Prior to an injection of 25ml of urine, the MFC was producing 0.9 milliampere per metre squared (mA/m²), which increased to 2.9 mA/m² after one hour from the point of injection.

This amount of urine was sufficient for continuous energy generation over three days, at which point the performance began to plateau and returned to the power output level that the MFC was producing prior to the injection.
 
The scientists showed that an addition of 25ml of fresh urine took three days to be utilised in a single 25ml volume MFC. For a stack of 10 MFCs, the same sample would require eight hours to be utilised. Based on a daily urine production of 2.5l per person, it would require approximately 300 MFCs to utilise the daily production of an average human being.
 
The team at Bristol has been running these experiments over two years and say the response to the addition of fresh urine has been consistent throughout.
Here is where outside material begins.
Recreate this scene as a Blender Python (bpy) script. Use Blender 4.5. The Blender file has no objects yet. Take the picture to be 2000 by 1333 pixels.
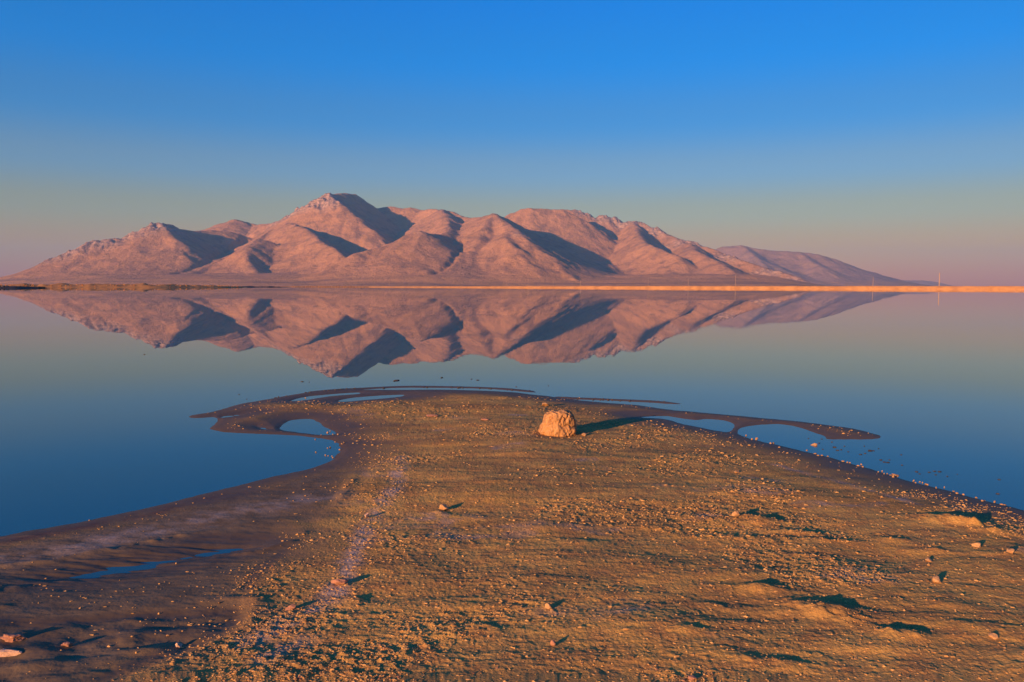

For the single MFCs used in this study, the efficiency of conversion was shown to have an inverse relationship to the amount of urine added as fuel. For volumes up to 25ml of added urine, the efficiency of direct conversion to electricity was between 60 to 70 per cent, whereas for volumes of more than 700ml, efficiency ranged between 22 to 30 per cent.
 
Lead researcher Ioannis Ieropoulos said: "With an annual global production rate of trillions of litres, this is a technology that could help change the world. The impact from this could be enormous, not only for the wastewater treatment industry, but also for people as a paradigm shift in the way of thinking about waste."